Esfumado el arco iris -azul, rojo, amarillo, ultravioletas- que rubrica el pacto de la nueva -y buena- vida, el rayo verde fertiliza con su verdor el campo en barbecho del lienzo de lino bajo el iris arcaico de la niña colorada del ojo de un sol niño que prodiga -niño prodigio- su luz risueña, la claridad del ojo que todo lo ve, sobre la Tierra y las tierras con los pueblos -sus huertas y labrantíos-, o las ciudades como barrios de una aldea global -el sol es un globo rojo que rondan las golondrinas-, y retrotrae la pupila del observador con candor cristalino hasta el origen del mundo.

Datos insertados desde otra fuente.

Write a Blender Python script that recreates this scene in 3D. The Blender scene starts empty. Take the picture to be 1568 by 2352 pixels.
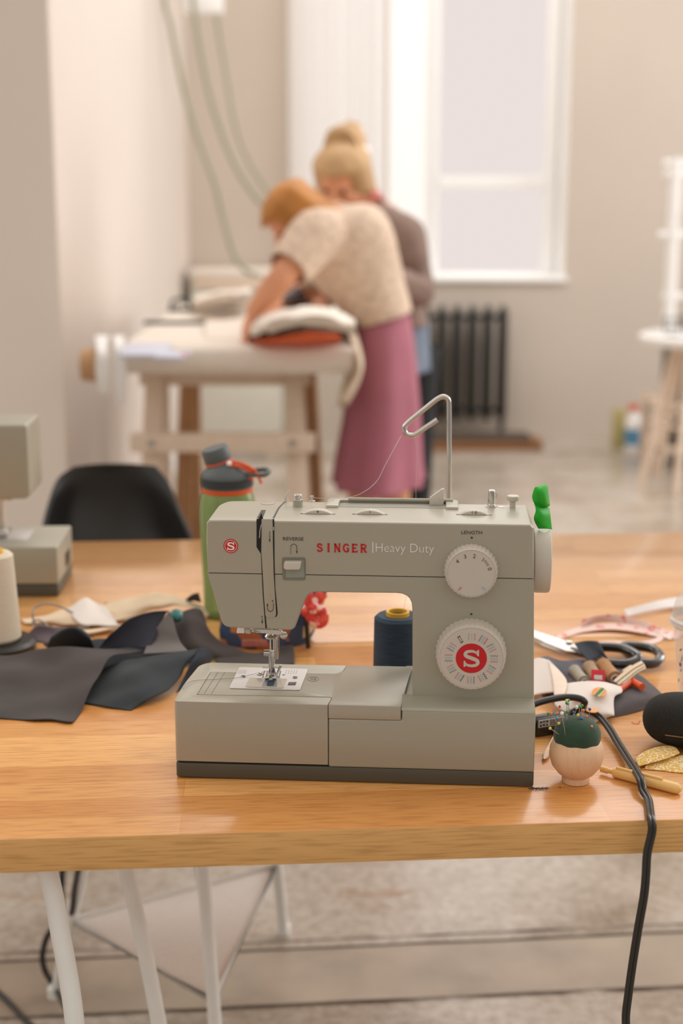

Y, así, Sánchez recreará la cosmogonía de la infancia en El otro paraíso (1990), frondoso jardín del Edén, florido y fecundo, con sus pudibundos primeros padres -y madres- rebosantes de dicha -y de chicha- bajo la dichosa tentación frutal -cromo inaugural del álbum de la Naturaleza-, parque a la orilla del agua primigenia de la plaza fundacional, aplazada luego-por cuanto se remonta a las fuentes de la vida-a fuente de la plaza del pueblo, y desplazada después a plaza de armas, del mercado, de toros, y a todo emplazamiento en que mane el sentimiento de la vida comunal.

El pintor proyecta con minuciosidad de artesano su mirada benévola, ilusionada -que no ilusa- sobre las costumbres de un mundo campesino -las faenas del campo o de la capea, la boda y las rogativas, el retrato de grupo o la reunión de amigos- y bonancible sobre el paisaje -y la consabida reiteración del ciclo de las estaciones-, una mirada idealizadora y dominical -aun en día de labor- que acaricia este mundo cálido y amable, poblado de figuritas de un renacimiento acrílico y profano, entre paisajes ubérrimos -que se antojan decorados plegables del teatrillo de un feriante de la legua- y marinas-de barcos con nombre mujer junto a los arcos porticados de ladrillos de caramelo y puertos empedrados de adoquines de colorín-, sin rasgos -ni rasguños, ni los desgarrones de la desgracia-, sin cara -con el sincero descaro de la felicidad-, sin facciones -ni físicas, ni políticas, sólo arropadas por los colores de la enseña de la comunidad-, óvalos morenos en los que, como en esos passe-par-tout de tamaño natural de la feria, puede situarse el espectador para observar el quieto e inmóvil discurrir del tiempo. Beatus ille agraciado de vida, y en estado de gracia.

Mundo humilde de la artesanía y buenos oficios, el universo de Sánchez apunta a la senilidad del Hombre en el Cementerio improvisado de automóviles -golosinas caducadas, gominolas, cáscaras de cacahuetes a la sombra tutelar del cascarón (de proa) de la nuez que capeara el diluvio universal, con su Noé de punta en blanco-, en un encontronazo entre el Génesis mítico -escena tiernamente impúdica que, en su última variación sobre el tema (1999), al filo del Milenio, está sembrada ya de desechos industriales no biodegradables, al igual que la grotesca y políticamente incorrecta estampa goyesca titulada Basura real (1997)- y el Apocalipsis fatal del consumismo acelerado, y todo en un microcosmos paralelo, terruñero y localista -con su propio microclima rural-, rebautizado por el dedo índice de un pincel, y que zahonda en la belleza elemental, labrándose una imaginativa parcelaria de lienzos de lino donde florece la utopía de la abundancia diaria y fructifica la maravilla de lo cotidiano, haciéndole frente a la ferocidad del Gran Diluvio con la feracidad –con esa fertilidad poética y antidiluviana- del otro diluvio, éste de un tal Juan Sánchez.